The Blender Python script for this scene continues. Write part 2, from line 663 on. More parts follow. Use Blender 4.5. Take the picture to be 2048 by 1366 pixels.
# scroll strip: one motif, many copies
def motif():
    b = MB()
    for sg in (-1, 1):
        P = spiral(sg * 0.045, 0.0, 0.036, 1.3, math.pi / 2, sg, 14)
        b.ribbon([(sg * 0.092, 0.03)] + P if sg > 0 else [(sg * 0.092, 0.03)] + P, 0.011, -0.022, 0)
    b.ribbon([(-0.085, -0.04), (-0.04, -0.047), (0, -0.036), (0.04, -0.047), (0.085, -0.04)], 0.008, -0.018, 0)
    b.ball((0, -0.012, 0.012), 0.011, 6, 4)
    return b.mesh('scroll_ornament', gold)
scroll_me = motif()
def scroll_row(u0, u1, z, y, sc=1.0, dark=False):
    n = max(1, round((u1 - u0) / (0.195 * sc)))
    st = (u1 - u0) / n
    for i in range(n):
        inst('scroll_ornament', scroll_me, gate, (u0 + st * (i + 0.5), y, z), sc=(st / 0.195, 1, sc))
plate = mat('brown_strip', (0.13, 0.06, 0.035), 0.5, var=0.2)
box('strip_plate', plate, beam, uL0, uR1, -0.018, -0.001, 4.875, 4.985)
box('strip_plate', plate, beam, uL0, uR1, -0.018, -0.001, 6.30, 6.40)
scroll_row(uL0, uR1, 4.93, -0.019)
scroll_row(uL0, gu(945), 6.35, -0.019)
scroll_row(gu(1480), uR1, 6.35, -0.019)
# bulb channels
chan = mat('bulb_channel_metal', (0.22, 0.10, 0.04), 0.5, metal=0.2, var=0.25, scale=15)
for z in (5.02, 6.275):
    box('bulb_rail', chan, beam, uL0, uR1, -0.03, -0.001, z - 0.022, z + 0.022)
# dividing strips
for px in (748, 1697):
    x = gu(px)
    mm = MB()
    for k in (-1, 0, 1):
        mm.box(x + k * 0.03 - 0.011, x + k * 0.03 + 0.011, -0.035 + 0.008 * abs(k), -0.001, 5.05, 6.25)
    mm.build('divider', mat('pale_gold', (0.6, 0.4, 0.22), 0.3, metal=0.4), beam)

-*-

Word for word, restate all of the data shown above.

The Blender Python script for this scene continues. Write part 2, from line 663 on. More parts follow. Use Blender 4.5. Take the picture to be 2048 by 1366 pixels.
# scroll strip: one motif, many copies
def motif():
    b = MB()
    for sg in (-1, 1):
        P = spiral(sg * 0.045, 0.0, 0.036, 1.3, math.pi / 2, sg, 14)
        b.ribbon([(sg * 0.092, 0.03)] + P if sg > 0 else [(sg * 0.092, 0.03)] + P, 0.011, -0.022, 0)
    b.ribbon([(-0.085, -0.04), (-0.04, -0.047), (0, -0.036), (0.04, -0.047), (0.085, -0.04)], 0.008, -0.018, 0)
    b.ball((0, -0.012, 0.012), 0.011, 6, 4)
    return b.mesh('scroll_ornament', gold)
scroll_me = motif()
def scroll_row(u0, u1, z, y, sc=1.0, dark=False):
    n = max(1, round((u1 - u0) / (0.195 * sc)))
    st = (u1 - u0) / n
    for i in range(n):
        inst('scroll_ornament', scroll_me, gate, (u0 + st * (i + 0.5), y, z), sc=(st / 0.195, 1, sc))
plate = mat('brown_strip', (0.13, 0.06, 0.035), 0.5, var=0.2)
box('strip_plate', plate, beam, uL0, uR1, -0.018, -0.001, 4.875, 4.985)
box('strip_plate', plate, beam, uL0, uR1, -0.018, -0.001, 6.30, 6.40)
scroll_row(uL0, uR1, 4.93, -0.019)
scroll_row(uL0, gu(945), 6.35, -0.019)
scroll_row(gu(1480), uR1, 6.35, -0.019)
# bulb channels
chan = mat('bulb_channel_metal', (0.22, 0.10, 0.04), 0.5, metal=0.2, var=0.25, scale=15)
for z in (5.02, 6.275):
    box('bulb_rail', chan, beam, uL0, uR1, -0.03, -0.001, z - 0.022, z + 0.022)
# dividing strips
for px in (748, 1697):
    x = gu(px)
    mm = MB()
    for k in (-1, 0, 1):
        mm.box(x + k * 0.03 - 0.011, x + k * 0.03 + 0.011, -0.035 + 0.008 * abs(k), -0.001, 5.05, 6.25)
    mm.build('divider', mat('pale_gold', (0.6, 0.4, 0.22), 0.3, metal=0.4), beam)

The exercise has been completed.